Much less progress, however, has been made when it comes to physical education.

“It’s unfortunately almost onesies and two’sies rather than a nationwide movement,” said retired Brig. Gen. David Brahms, U.S. Marine Corps. “It appears that as the cost of running schools goes up and other priorities seem more important, the classic P.E. seems to be disappearing.”

The group has taken a number of actions to try and increase awareness about the health benefits of beginning exercise at a young age. They partner with local organizations such as Move Your Feet Before You Eat, which uses special educational events to promote health and well-being through including regular physical fitness into daily life.

Mission: Readiness also meets directly with policymakers and testifies at state and federal legislative sessions.

“There are some awfully powerful human beings in our organization spread out across the land who know how to work a bully pulpit and talk to leaders in their communities as well as nationally,” said Brahms. “We continue to grind and hope people listen.

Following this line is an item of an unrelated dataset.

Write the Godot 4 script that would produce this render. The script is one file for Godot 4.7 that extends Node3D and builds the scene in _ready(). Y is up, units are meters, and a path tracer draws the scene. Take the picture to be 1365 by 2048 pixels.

And if they don’t, we come back again.”

As the group continues pushing for more focus on P.E. in schools, Brahms does have one recommendation for schools, parents and children: just walk.

“It doesn’t require any special equipment, it doesn’t require a special venue, and it’s the kind of thing where you’re not only exercising, but you have the opportunity to interact with fellow students, with teachers, and with principals,” he said. “If we did that four or five times a week for 20 minutes, I think you’d begin to see not only a reduction in the number of youngsters who are obese, but also a developing of patterns where exercise is an important part of the day.”